● **EXERCISE DETAILS**
From the first line of the data below through the line holding "SC.cycles.caustics_refractive = False", output each line exactly and leave the pictures out.

● **Entries taken from a collection**
--- Start ---

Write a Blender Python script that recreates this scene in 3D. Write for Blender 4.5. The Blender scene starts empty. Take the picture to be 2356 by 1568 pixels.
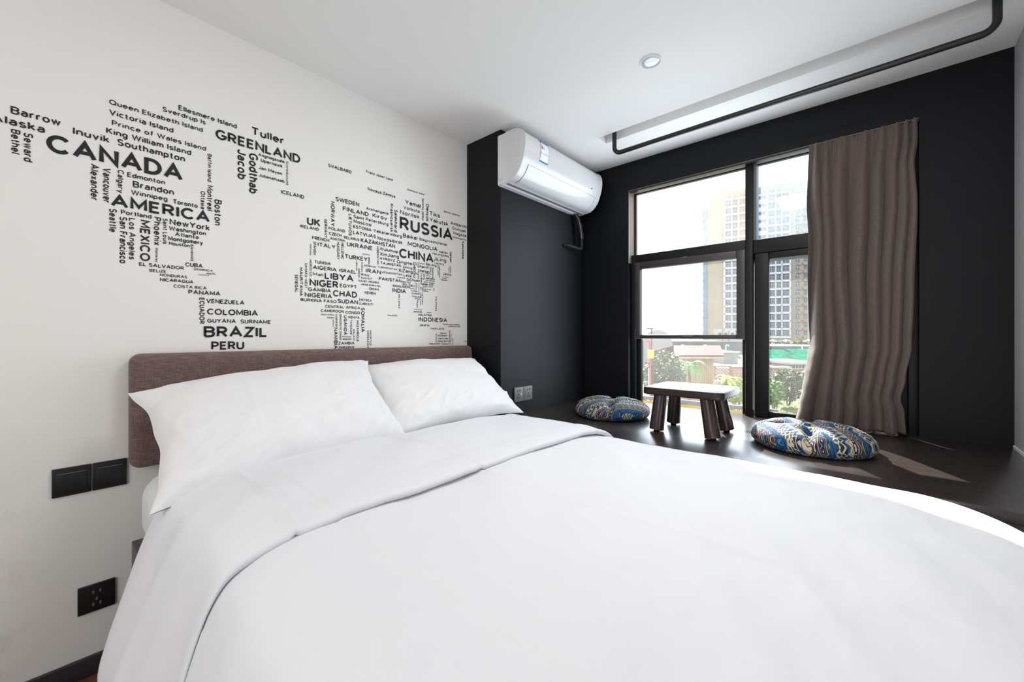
import bpy, bmesh, math, random
from mathutils import Vector, Matrix, noise
random.seed(7)
PI = math.pi
SC = bpy.context.scene
COL = SC.collection

# ------------------------------------------------------------------ camera, sky, sun, fill lamps, exposure
# world: X runs along the bed-head wall towards the window, Y towards that wall, Z up; lens at the origin, 1.10 m above the floor
FLOOR, CEIL, SEAT = -1.10, 1.193, -0.466
WY, WX, AY, RY_ = 1.90, 2.63, 1.61, -0.44        # bed-head wall, window wall, alcove wall, right wall
FPX, HOR = 933.0, 771.0
VX, VY = 0.7478, 0.6639                          # viewing direction in plan
cam = bpy.data.cameras.new('camera')
cam.sensor_width = 36.0
cam.lens = 36.0 * FPX / 2356.0
cam.shift_y = (HOR - 784.0) / 2356.0
cam.clip_start, cam.clip_end = 0.02, 3000
camo = bpy.data.objects.new('camera', cam); COL.objects.link(camo)
camo.location = (0, 0, 0)
camo.rotation_euler = (PI / 2, 0, -math.atan2(VX, VY))
SC.camera = camo

SC.view_settings.view_transform = 'Standard'
SC.view_settings.look = 'None'
SC.view_settings.gamma = 1.0
SC.view_settings.use_curve_mapping = False
SC.view_settings.exposure = 0.42
SC.cycles.max_bounces = 10
SC.cycles.diffuse_bounces = 6
SC.cycles.glossy_bounces = 4
SC.cycles.transparent_max_bounces = 12
SC.cycles.sample_clamp_indirect = 6.0
SC.cycles.caustics_reflective = False
SC.cycles.caustics_refractive = False

world = bpy.data.worlds.new('sky'); SC.world = world; world.use_nodes = True
_b = world.node_tree.nodes['Background']
_b.inputs['Color'].default_value = (0.86, 0.93, 1.0, 1)
_b.inputs['Strength'].default_value = 1.6

SUN_AZ, SUN_EL = math.atan2(0.577, 0.816), math.radians(39.3)      # where the sun stands
sd = bpy.data.lights.new('sun', 'SUN'); sd.energy = 17.0; sd.angle = math.radians(0.6); sd.color = (1.0, 0.95, 0.88)
so = bpy.data.objects.new('sun', sd); COL.objects.link(so)
so.rotation_euler = Vector((math.cos(SUN_AZ) * math.cos(SUN_EL), math.sin(SUN_AZ) * math.cos(SUN_EL), math.sin(SUN_EL))).to_track_quat('Z', 'Y').to_euler()

def area(name, loc, look, sx, sy, power, color, portal=False):
    d = bpy.data.lights.new(name, 'AREA'); d.shape = 'RECTANGLE'; d.size = sx; d.size_y = sy; d.energy = power; d.color = color
    if portal: d.cycles.is_portal = True
    o = bpy.data.objects.new(name, d); COL.objects.link(o); o.location = loc
    o.rotation_euler = (Vector(look) - Vector(loc)).to_track_quat('-Z', 'Y').to_euler()
    return o
area('ceiling_fill', (1.08, 0.38, CEIL - 0.012), (1.08, 0.38, -1.0), 0.5, 0.5, 10.5, (1.0, 0.96, 0.91))  # unseen fill under the ceiling, added to lift the interior
area('rear_fill', (-1.62, 0.40, 0.25), (1.6, 1.3, 0.25), 1.6, 1.5, 24.0, (1.0, 0.99, 0.98))  # unseen fill behind the lens, added to brighten wall and bed
area('window_fill', (2.655, 0.755, 0.27), (0.0, 0.755, 0.20), 0.95, 1.40, 14.0, (0.78, 0.89, 1.0))  # fill added just inside the glass to boost the daylight
area('window_portal', (2.95, 0.55, 0.27), (0.0, 0.55, 0.27), 1.5, 1.55, 1.0, (1, 1, 1), portal=True)

# ------------------------------------------------------------------ materials
MATS = {}
def srgb(r, g, b):
    f = lambda c: (c / 12.92 if c <= 0.04045 else ((c + 0.055) / 1.055) ** 2.4)
    return (f(r / 255), f(g / 255), f(b / 255), 1)
class NT:
    def __init__(s, mat): s.m = mat; s.t = mat.node_tree; s.n = s.t.nodes; s.l = s.t.links
    def new(s, kind, **kw):
        n = s.n.new(kind)
        for k, v in kw.items(): setattr(n, k, v)
        return n
    def put(s, sock, v):
        if isinstance(v, (int, float)): sock.default_value = v
        elif isinstance(v, tuple): sock.default_value = v
        else: s.l.new(v, sock)
    def math(s, op, a, b=0.0, c=None):
        n = s.new('ShaderNodeMath', operation=op); s.put(n.inputs[0], a); s.put(n.inputs[1], b)
        if c is not None: s.put(n.inputs[2], c)
        return n.outputs[0]
    def mix(s, f, a, b):
        n = s.new('ShaderNodeMix', data_type='RGBA'); s.put(n.inputs[0], f); s.put(n.inputs[6], a); s.put(n.inputs[7], b); return n.outputs[2]
    def coords(s, which='Object', scale=(1, 1, 1), rot=(0, 0, 0)):
        tc = s.new('ShaderNodeTexCoord'); mp = s.new('ShaderNodeMapping')
        mp.inputs['Scale'].default_value = scale; mp.inputs['Rotation'].default_value = rot
        s.l.new(tc.outputs[which], mp.inputs[0]); return mp.outputs[0]
    def noise(s, vec, scale, detail=3.0, rough=0.5):
        n = s.new('ShaderNodeTexNoise'); s.l.new(vec, n.inputs['Vector']); n.inputs['Scale'].default_value = scale
        n.inputs['Detail'].default_value = detail; n.inputs['Roughness'].default_value = rough; return n.outputs['Fac']
    def ramp(s, f, stops, mode='LINEAR'):
        n = s.new('ShaderNodeValToRGB'); n.color_ramp.interpolation = mode; cr = n.color_ramp
        while len(cr.elements) < len(stops): cr.elements.new(0.5)
        for e, (p, c) in zip(cr.elements, stops): e.position = p; e.color = c
        s.put(n.inputs[0], f); return n.outputs[0]
    def bump(s, h, strength=0.2, dist=0.01):
        n = s.new('ShaderNodeBump'); n.inputs['Strength'].default_value = strength; n.inputs['Distance'].default_value = dist
        s.l.new(h, n.inputs['Height']); return n.outputs[0]
def mat(name, color, rough=0.6, spec=0.5, metal=0.0, bump=None, var=0.0, vscale=8.0, trans=0.0, sheen=0.0, coat=0.0):
    """principled material with optional noise variation of the colour and noise bump (scale, strength, distance)"""
    if name in MATS: return MATS[name]
    m = bpy.data.materials.new(name); m.use_nodes = True; MATS[name] = m
    t = NT(m); p = t.n['Principled BSDF']
    p.inputs['Base Color'].default_value = color; p.inputs['Roughness'].default_value = rough
    p.inputs['Specular IOR Level'].default_value = spec; p.inputs['Metallic'].default_value = metal
    if sheen: p.inputs['Sheen Weight'].default_value = sheen
    if coat: p.inputs['Coat Weight'].default_value = coat
    vec = t.coords()
    if var:
        f = t.noise(vec, vscale, 4.0, 0.6)
        lo = tuple(c * (1 - var) for c in color[:3]) + (1,); hi = tuple(min(1, c * (1 + var)) for c in color[:3]) + (1,)
        t.put(p.inputs['Base Color'], t.ramp(f, [(0.3, lo), (0.7, hi)]))
    if bump: t.put(p.inputs['Normal'], t.bump(t.noise(vec, bump[0], 3.0), bump[1], bump[2]))
    return m
mat('white_plaster', srgb(232, 230, 226), 0.85, 0.2, bump=(60, 0.06, 0.002))
mat('shaded_plaster', srgb(176, 176, 179), 0.85, 0.2, bump=(60, 0.06, 0.002))  # plaster greyed: the right wall's shade is put into the colour
mat('glare_beige', srgb(150, 140, 130), 0.45, 0.4, bump=(80, 0.06, 0.001))  # beige carries the window glare on the upper reveal
mat('ceiling_paint', srgb(232, 231, 229), 0.9, 0.15, bump=(50, 0.05, 0.002))
mat('dark_paint', srgb(17, 19, 23), 0.52, 0.20, bump=(120, 0.08, 0.001))
mat('frame_black', srgb(24, 26, 29), 0.42, 0.25, var=0.06)
mat('sash_brown', srgb(62, 55, 58), 0.38, 0.5, var=0.05)
mat('black_steel', srgb(22, 24, 24), 0.32, 0.5, bump=(90, 0.03, 0.001))
mat('black_plastic', srgb(26, 25, 26), 0.35, 0.5, var=0.05)
mat('grey_plastic', srgb(104, 104, 102), 0.45, 0.5, var=0.04)
mat('socket_hole', srgb(26, 25, 26), 0.7, 0.2, var=0.1)
mat('white_plastic', srgb(214, 214, 216), 0.16, 0.5, var=0.01)
mat('white_plastic_matt', srgb(204, 205, 208), 0.5, 0.4, var=0.01)
mat('gap_grey', srgb(120, 120, 124), 0.6, 0.3, var=0.03)
mat('lettering', srgb(38, 37, 39), 0.6, 0.3, var=0.05, vscale=3)
mat('rubber', srgb(24, 24, 26), 0.65, 0.4, bump=(200, 0.2, 0.001))
mat('silver_wrap', srgb(150, 150, 150), 0.35, 0.5, metal=0.6, var=0.1)
mat('lens_grey', srgb(200, 204, 212), 0.12, 0.6, var=0.02)
mat('ring_white', srgb(225, 226, 228), 0.35, 0.5, var=0.02)

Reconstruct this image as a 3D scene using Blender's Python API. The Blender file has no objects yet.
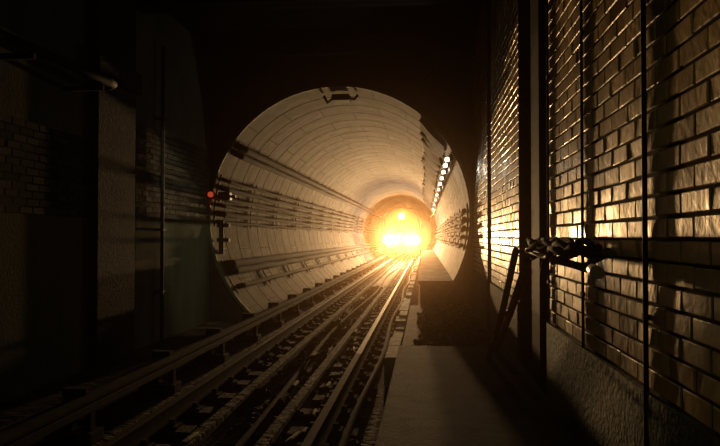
import bpy, bmesh, math, random
from mathutils import Vector, Matrix
random.seed(4)
C=bpy.context.scene.collection
try:
    bpy.context.scene.view_settings.view_transform='Standard'
    bpy.context.scene.view_settings.look='None'
except Exception as ex: print(ex)
# ---------------- materials ----------------
def mat(name, c1, c2=None, rough=0.7, r2=None, metal=0.0, scale=4.0, bump=0.0, bscale=30, emis=None, estr=0, spec=0.5, streak=None, lo=0.35, hi=0.65, bdist=.02):
    m=bpy.data.materials.new(name); m.use_nodes=True
    nt=m.node_tree; b=nt.nodes['Principled BSDF']
    b.inputs['Roughness'].default_value=rough; b.inputs['Metallic'].default_value=metal
    b.inputs['Specular IOR Level'].default_value=spec
    b.inputs['Base Color'].default_value=(*c1,1)
    geo=nt.nodes.new('ShaderNodeNewGeometry')
    vec=geo.outputs['Position']
    if streak:
        mp=nt.nodes.new('ShaderNodeMapping'); mp.inputs['Scale'].default_value=streak
        nt.links.new(vec,mp.inputs['Vector']); vec2=mp.outputs['Vector']
    else: vec2=vec
    if c2:
        n=nt.nodes.new('ShaderNodeTexNoise'); n.inputs['Scale'].default_value=scale; n.inputs['Detail'].default_value=8; n.inputs['Roughness'].default_value=0.62
        nt.links.new(vec2,n.inputs['Vector'])
        cr=nt.nodes.new('ShaderNodeValToRGB'); cr.color_ramp.elements[0].position=lo; cr.color_ramp.elements[1].position=hi
        cr.color_ramp.elements[0].color=(*c1,1); cr.color_ramp.elements[1].color=(*c2,1)
        nt.links.new(n.outputs['Fac'],cr.inputs['Fac']); nt.links.new(cr.outputs['Color'],b.inputs['Base Color'])
        if r2 is not None:
            mr=nt.nodes.new('ShaderNodeMapRange'); mr.inputs['From Min'].default_value=lo; mr.inputs['From Max'].default_value=hi
            mr.inputs['To Min'].default_value=rough; mr.inputs['To Max'].default_value=r2
            nt.links.new(n.outputs['Fac'],mr.inputs['Value']); nt.links.new(mr.outputs['Result'],b.inputs['Roughness'])
    if bump:
        n2=nt.nodes.new('ShaderNodeTexNoise'); n2.inputs['Scale'].default_value=bscale; n2.inputs['Detail'].default_value=6
        nt.links.new(vec,n2.inputs['Vector'])
        bp=nt.nodes.new('ShaderNodeBump'); bp.inputs['Strength'].default_value=bump; bp.inputs['Distance'].default_value=bdist
        nt.links.new(n2.outputs['Fac'],bp.inputs['Height']); nt.links.new(bp.outputs['Normal'],b.inputs['Normal'])
    if emis:
        b.inputs['Emission Color'].default_value=(*emis,1); b.inputs['Emission Strength'].default_value=estr
    return m
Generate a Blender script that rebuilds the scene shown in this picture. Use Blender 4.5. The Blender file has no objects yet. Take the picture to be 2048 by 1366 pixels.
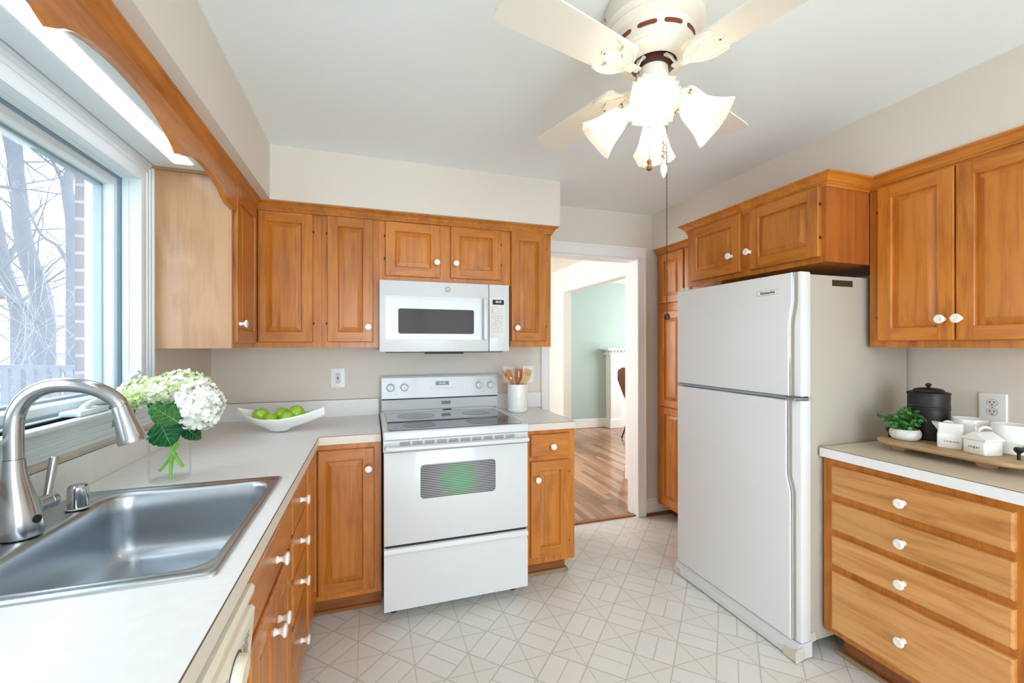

--- End ---

● **SOLUTION TO THIS EXERCISE**
Write a Blender Python script that recreates this scene in 3D. Write for Blender 4.5. The Blender scene starts empty. Take the picture to be 2356 by 1568 pixels.
import bpy, bmesh, math, random
from mathutils import Vector, Matrix, noise
random.seed(7)
PI = math.pi
SC = bpy.context.scene
COL = SC.collection

# ------------------------------------------------------------------ camera, sky, sun, fill lamps, exposure
# world: X runs along the bed-head wall towards the window, Y towards that wall, Z up; lens at the origin, 1.10 m above the floor
FLOOR, CEIL, SEAT = -1.10, 1.193, -0.466
WY, WX, AY, RY_ = 1.90, 2.63, 1.61, -0.44        # bed-head wall, window wall, alcove wall, right wall
FPX, HOR = 933.0, 771.0
VX, VY = 0.7478, 0.6639                          # viewing direction in plan
cam = bpy.data.cameras.new('camera')
cam.sensor_width = 36.0
cam.lens = 36.0 * FPX / 2356.0
cam.shift_y = (HOR - 784.0) / 2356.0
cam.clip_start, cam.clip_end = 0.02, 3000
camo = bpy.data.objects.new('camera', cam); COL.objects.link(camo)
camo.location = (0, 0, 0)
camo.rotation_euler = (PI / 2, 0, -math.atan2(VX, VY))
SC.camera = camo

SC.view_settings.view_transform = 'Standard'
SC.view_settings.look = 'None'
SC.view_settings.gamma = 1.0
SC.view_settings.use_curve_mapping = False
SC.view_settings.exposure = 0.42
SC.cycles.max_bounces = 10
SC.cycles.diffuse_bounces = 6
SC.cycles.glossy_bounces = 4
SC.cycles.transparent_max_bounces = 12
SC.cycles.sample_clamp_indirect = 6.0
SC.cycles.caustics_reflective = False
SC.cycles.caustics_refractive = False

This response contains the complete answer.